● **Records for the exercise**:
- - -
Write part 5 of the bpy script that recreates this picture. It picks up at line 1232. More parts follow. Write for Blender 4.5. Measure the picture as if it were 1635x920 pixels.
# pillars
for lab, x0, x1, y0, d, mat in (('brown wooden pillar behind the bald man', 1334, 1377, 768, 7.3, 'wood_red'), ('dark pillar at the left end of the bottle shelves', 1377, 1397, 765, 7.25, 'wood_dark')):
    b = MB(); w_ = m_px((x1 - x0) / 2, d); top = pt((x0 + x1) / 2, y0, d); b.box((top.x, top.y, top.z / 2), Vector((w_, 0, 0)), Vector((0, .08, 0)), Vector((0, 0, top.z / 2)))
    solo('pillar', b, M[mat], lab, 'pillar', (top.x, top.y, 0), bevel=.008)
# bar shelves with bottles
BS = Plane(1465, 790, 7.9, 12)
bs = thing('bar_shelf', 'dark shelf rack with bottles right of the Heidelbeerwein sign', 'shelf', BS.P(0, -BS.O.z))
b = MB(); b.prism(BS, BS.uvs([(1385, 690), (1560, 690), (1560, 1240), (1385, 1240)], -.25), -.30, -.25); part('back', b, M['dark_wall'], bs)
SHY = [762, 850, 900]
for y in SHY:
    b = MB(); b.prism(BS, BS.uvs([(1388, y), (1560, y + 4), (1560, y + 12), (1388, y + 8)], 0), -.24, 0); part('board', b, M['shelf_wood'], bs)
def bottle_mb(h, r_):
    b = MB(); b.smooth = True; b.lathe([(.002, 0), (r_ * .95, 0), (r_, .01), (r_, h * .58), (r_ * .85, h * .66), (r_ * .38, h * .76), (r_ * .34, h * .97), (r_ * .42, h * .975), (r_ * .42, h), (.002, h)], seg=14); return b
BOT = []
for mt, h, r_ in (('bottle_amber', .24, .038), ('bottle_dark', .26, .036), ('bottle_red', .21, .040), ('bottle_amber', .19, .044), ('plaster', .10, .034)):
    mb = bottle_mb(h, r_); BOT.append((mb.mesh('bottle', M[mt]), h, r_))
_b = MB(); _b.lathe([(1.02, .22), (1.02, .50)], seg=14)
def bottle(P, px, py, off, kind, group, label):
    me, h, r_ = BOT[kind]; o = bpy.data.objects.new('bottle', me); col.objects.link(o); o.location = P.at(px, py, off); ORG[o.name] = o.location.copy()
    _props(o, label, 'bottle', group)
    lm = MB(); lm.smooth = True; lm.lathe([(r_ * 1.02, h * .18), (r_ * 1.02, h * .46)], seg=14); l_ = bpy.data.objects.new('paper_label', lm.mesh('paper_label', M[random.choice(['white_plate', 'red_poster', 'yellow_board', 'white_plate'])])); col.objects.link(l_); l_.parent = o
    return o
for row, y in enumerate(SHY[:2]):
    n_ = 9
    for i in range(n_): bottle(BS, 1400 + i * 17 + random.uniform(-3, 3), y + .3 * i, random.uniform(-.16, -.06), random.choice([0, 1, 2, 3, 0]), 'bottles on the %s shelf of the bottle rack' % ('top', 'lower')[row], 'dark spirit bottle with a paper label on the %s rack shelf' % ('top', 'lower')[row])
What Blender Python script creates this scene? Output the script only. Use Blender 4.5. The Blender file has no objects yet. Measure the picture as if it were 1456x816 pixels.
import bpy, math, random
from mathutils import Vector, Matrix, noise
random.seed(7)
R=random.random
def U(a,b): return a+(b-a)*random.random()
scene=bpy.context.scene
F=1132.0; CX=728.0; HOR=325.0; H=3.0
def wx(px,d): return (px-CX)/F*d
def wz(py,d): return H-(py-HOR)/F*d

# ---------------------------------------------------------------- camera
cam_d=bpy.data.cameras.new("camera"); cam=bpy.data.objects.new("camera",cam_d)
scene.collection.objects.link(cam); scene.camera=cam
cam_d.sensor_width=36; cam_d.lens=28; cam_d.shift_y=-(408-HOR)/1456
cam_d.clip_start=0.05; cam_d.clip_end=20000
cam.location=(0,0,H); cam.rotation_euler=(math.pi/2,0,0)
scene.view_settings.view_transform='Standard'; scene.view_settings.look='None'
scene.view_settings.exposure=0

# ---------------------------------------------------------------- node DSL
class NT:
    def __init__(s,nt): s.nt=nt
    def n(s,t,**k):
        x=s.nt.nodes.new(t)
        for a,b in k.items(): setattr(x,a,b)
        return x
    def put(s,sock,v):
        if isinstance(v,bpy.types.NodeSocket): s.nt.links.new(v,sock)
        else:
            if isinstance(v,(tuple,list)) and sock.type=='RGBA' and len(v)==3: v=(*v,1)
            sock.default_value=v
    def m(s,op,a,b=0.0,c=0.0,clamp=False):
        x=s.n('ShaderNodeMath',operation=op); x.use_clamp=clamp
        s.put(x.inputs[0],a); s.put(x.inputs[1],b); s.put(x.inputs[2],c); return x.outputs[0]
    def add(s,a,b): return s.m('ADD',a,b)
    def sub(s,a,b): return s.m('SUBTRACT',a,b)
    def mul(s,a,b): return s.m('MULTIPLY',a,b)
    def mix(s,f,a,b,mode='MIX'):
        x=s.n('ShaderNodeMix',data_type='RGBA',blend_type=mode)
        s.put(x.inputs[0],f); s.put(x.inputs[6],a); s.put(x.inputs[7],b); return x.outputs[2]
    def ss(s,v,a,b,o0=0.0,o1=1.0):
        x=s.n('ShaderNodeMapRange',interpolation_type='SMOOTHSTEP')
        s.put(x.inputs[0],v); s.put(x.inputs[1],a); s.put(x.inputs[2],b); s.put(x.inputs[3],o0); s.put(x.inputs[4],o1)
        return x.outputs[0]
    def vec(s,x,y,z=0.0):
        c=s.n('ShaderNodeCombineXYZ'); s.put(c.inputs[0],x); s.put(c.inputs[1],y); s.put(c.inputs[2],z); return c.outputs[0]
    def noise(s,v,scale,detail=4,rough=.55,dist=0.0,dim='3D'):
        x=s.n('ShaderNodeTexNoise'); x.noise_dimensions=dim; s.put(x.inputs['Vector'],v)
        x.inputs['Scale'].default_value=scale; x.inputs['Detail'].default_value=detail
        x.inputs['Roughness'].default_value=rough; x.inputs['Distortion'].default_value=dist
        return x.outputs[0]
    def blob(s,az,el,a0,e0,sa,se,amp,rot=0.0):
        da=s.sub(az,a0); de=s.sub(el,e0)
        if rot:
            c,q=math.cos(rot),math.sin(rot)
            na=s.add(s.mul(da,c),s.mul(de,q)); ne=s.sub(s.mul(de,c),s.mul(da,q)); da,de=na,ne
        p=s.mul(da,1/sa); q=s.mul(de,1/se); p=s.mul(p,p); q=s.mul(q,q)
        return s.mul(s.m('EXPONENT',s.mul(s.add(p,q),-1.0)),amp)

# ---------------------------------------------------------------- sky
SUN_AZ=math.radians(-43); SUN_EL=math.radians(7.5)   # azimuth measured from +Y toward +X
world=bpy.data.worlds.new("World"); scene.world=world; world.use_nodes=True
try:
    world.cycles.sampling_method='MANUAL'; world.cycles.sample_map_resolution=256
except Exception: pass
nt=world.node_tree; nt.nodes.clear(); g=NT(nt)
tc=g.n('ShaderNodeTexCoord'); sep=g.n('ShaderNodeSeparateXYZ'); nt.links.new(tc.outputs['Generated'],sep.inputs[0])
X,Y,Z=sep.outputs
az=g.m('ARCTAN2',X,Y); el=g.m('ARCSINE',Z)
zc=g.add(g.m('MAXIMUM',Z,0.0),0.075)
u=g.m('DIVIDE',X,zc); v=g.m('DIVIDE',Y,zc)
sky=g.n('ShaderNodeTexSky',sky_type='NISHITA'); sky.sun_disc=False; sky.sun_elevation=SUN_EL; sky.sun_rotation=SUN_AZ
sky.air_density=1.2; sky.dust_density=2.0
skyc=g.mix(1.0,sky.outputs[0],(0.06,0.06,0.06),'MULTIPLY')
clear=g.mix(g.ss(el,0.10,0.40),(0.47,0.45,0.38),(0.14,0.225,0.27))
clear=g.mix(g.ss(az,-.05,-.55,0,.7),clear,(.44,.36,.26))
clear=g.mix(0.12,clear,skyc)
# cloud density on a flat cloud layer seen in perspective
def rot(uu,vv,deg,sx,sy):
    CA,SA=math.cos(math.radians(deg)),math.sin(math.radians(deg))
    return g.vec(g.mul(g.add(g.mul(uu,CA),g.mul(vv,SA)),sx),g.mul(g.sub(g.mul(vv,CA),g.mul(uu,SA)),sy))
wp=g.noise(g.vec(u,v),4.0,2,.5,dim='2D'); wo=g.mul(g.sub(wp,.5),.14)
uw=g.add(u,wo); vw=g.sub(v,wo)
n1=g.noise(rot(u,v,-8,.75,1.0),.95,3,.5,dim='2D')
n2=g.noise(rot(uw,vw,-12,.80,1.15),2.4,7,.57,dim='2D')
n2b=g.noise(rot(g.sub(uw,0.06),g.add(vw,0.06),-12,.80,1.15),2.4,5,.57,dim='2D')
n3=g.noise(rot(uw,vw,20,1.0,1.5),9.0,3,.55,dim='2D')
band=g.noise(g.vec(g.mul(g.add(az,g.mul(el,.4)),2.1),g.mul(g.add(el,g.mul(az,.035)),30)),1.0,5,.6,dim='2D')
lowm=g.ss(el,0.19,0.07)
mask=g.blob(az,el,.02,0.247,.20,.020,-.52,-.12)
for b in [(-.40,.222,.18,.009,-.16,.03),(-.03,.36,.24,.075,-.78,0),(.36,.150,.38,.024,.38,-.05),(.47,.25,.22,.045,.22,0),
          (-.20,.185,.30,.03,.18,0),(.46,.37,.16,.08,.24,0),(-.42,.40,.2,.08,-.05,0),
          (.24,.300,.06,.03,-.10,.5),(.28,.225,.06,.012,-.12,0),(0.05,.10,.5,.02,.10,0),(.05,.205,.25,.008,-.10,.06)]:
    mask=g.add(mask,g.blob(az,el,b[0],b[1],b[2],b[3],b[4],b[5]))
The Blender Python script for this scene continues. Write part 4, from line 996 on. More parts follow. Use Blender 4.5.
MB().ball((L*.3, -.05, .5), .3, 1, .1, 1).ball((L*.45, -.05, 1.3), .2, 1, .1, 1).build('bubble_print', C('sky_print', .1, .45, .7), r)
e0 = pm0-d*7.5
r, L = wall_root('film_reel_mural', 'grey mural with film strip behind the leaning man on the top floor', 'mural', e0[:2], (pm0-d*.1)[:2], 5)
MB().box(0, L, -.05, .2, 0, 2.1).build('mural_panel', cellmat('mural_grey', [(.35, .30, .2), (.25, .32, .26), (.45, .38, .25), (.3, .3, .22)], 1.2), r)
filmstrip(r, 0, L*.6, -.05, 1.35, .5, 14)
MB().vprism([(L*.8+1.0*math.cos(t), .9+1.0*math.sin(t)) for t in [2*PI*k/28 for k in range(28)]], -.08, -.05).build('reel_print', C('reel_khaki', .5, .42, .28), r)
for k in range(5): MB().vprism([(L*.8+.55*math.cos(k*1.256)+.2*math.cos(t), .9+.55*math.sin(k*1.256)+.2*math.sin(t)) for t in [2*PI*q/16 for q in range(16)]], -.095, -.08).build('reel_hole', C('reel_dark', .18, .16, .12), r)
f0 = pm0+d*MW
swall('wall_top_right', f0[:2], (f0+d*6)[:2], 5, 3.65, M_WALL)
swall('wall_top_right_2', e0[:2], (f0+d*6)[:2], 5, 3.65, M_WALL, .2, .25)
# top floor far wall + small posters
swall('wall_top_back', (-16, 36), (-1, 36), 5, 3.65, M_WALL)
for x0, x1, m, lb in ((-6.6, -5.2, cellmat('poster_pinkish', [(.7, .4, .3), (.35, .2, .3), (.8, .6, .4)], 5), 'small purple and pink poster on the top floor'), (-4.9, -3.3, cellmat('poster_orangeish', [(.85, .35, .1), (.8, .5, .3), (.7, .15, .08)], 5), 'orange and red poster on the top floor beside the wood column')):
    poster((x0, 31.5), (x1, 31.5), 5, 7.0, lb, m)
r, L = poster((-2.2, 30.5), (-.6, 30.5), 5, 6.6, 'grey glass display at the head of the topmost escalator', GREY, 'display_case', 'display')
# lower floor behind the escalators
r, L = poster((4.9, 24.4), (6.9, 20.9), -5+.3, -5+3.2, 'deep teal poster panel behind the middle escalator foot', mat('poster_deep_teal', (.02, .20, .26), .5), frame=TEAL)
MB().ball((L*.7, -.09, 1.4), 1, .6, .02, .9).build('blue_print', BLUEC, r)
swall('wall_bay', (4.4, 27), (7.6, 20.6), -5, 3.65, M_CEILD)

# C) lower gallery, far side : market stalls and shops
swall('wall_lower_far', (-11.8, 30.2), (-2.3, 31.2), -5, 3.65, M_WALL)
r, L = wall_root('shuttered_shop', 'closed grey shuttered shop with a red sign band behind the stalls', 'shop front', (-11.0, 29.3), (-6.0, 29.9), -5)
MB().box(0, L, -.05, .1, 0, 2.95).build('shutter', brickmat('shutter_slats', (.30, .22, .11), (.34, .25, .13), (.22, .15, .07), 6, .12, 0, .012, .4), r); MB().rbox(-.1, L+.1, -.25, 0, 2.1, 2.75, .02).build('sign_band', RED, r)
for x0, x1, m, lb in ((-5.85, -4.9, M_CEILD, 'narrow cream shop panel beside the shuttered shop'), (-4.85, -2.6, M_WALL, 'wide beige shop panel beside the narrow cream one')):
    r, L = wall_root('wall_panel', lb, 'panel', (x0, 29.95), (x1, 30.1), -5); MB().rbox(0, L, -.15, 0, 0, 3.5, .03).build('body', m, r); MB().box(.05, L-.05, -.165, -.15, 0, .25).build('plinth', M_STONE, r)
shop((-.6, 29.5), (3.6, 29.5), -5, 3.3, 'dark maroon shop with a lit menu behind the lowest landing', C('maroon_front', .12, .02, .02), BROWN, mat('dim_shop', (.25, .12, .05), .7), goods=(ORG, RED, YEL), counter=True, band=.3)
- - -
● **Problem details**: Reproduce verbatim the lines above, from the line with "What Blender Python" through the line with "def wz(py,d): return H-(py-HOR)/F*d".

● **Expected output**:
What Blender Python script creates this scene? Output the script only. Use Blender 4.5. The Blender file has no objects yet. Measure the picture as if it were 1456x816 pixels.
import bpy, math, random
from mathutils import Vector, Matrix, noise
random.seed(7)
R=random.random
def U(a,b): return a+(b-a)*random.random()
scene=bpy.context.scene
F=1132.0; CX=728.0; HOR=325.0; H=3.0
def wx(px,d): return (px-CX)/F*d
def wz(py,d): return H-(py-HOR)/F*d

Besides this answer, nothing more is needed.